═════ Source data ═════

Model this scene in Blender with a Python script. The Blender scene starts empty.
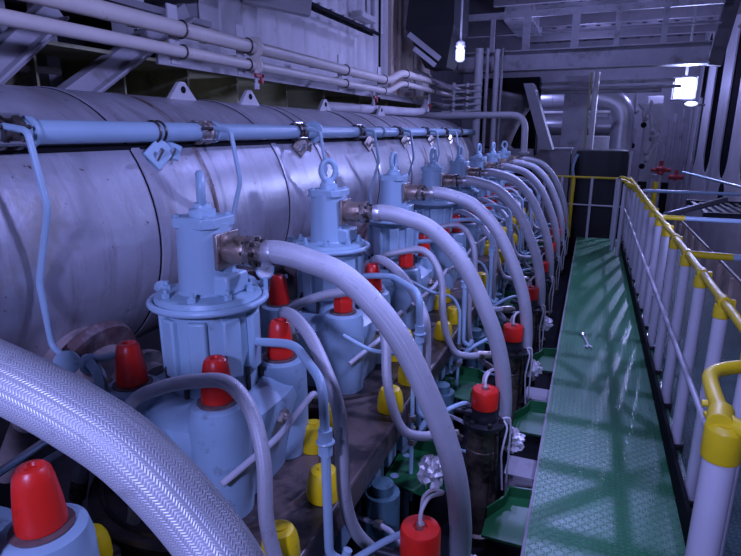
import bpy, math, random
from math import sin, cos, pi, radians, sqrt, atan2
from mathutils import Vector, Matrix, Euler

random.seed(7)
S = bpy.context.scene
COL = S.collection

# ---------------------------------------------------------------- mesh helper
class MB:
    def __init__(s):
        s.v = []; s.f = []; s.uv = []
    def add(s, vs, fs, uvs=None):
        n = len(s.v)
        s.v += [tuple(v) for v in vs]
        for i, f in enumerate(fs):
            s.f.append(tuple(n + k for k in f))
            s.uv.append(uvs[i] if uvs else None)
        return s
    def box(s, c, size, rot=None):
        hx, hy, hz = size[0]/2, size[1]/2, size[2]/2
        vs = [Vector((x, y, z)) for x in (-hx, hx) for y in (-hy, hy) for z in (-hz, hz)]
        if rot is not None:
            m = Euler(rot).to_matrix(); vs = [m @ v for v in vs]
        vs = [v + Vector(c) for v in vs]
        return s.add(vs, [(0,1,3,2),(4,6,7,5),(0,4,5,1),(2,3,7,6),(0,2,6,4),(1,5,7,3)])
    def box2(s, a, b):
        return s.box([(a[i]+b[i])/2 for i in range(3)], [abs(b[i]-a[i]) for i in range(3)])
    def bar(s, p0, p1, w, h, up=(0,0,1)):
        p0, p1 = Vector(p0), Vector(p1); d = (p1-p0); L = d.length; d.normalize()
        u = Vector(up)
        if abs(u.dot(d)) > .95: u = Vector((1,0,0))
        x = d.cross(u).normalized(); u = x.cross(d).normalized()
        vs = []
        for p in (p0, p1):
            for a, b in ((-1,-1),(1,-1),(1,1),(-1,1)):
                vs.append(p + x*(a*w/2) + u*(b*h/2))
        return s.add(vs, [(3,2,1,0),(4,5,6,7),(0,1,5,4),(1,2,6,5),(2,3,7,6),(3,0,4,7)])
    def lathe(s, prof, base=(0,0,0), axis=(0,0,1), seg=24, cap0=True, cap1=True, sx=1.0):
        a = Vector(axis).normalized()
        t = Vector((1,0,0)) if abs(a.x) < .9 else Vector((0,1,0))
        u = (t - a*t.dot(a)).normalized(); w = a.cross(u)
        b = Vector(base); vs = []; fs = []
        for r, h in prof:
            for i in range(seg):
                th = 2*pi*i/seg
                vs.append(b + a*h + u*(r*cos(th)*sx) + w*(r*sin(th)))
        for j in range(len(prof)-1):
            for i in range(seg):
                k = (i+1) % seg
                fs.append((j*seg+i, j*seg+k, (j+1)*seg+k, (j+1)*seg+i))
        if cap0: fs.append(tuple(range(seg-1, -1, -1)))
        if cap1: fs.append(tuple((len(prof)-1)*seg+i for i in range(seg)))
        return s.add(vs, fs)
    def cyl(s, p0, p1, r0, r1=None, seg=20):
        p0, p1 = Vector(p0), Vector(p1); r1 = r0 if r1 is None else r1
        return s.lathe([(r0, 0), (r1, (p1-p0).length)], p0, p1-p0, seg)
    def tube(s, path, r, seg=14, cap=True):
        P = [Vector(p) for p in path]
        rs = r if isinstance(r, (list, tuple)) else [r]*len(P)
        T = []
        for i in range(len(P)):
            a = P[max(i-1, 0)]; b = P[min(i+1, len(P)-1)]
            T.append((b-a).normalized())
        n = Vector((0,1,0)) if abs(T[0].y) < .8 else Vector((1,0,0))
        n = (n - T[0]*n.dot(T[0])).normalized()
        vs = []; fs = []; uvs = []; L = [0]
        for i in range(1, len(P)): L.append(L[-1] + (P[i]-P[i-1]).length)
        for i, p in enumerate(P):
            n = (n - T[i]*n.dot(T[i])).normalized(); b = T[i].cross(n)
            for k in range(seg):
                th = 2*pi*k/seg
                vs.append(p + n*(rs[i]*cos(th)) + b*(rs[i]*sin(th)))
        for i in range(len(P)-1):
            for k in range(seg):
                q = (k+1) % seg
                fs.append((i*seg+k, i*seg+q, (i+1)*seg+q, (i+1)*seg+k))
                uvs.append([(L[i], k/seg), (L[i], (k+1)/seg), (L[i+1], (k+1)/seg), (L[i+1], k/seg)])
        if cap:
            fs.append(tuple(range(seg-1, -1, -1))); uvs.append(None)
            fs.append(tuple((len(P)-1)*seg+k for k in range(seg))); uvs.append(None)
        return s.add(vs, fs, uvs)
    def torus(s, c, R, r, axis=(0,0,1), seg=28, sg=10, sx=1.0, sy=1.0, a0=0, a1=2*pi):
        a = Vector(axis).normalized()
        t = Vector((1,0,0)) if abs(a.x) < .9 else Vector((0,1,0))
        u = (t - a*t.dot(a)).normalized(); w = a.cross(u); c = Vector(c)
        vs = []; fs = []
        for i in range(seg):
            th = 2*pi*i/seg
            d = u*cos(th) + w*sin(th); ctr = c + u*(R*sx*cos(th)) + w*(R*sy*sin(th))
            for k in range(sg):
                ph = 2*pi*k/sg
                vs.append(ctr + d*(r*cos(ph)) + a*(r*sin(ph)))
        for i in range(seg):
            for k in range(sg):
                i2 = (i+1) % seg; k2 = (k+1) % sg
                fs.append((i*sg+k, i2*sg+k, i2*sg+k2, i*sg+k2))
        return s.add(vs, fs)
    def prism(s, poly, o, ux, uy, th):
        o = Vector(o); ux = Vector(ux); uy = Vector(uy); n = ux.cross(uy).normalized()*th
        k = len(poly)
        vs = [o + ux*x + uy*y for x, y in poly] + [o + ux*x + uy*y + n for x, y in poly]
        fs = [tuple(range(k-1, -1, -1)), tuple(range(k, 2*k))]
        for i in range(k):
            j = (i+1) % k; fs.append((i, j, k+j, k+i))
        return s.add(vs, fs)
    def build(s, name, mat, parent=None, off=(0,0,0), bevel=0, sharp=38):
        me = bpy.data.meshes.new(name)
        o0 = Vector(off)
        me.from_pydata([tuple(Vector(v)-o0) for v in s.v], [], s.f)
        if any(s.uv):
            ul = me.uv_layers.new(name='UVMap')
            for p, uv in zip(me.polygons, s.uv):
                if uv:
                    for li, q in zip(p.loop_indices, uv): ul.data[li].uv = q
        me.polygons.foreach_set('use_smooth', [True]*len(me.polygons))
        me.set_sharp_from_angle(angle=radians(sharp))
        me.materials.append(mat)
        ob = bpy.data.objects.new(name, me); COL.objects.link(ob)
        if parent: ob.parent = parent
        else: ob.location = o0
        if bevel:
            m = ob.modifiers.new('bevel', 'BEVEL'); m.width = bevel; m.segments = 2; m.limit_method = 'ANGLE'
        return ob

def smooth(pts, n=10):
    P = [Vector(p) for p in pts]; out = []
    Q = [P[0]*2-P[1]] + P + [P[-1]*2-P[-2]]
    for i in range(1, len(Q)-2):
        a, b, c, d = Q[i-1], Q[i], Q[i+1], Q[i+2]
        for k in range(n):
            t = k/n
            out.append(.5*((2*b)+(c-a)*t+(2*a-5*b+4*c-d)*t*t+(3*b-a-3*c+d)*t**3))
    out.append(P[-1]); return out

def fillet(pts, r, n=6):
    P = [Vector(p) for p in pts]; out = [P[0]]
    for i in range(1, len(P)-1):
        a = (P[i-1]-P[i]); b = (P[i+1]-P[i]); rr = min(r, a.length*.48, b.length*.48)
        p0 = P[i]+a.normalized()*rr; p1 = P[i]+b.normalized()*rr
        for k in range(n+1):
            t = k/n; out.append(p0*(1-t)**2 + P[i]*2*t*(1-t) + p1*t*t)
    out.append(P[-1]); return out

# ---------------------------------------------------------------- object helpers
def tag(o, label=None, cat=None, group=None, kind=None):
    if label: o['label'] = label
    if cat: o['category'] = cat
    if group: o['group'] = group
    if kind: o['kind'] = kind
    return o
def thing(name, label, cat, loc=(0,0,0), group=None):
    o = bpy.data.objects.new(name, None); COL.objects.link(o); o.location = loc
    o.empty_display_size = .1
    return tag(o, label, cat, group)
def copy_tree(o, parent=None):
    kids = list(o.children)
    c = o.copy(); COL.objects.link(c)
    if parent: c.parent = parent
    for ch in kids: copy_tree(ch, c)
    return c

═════

Directions: Your task is to reproduce exactly the lines from the start of the data above through the line containing "COL = S.collection", leaving every picture out.

Result:
Model this scene in Blender with a Python script. The Blender scene starts empty.
import bpy, math, random
from math import sin, cos, pi, radians, sqrt, atan2
from mathutils import Vector, Matrix, Euler

random.seed(7)
S = bpy.context.scene
COL = S.collection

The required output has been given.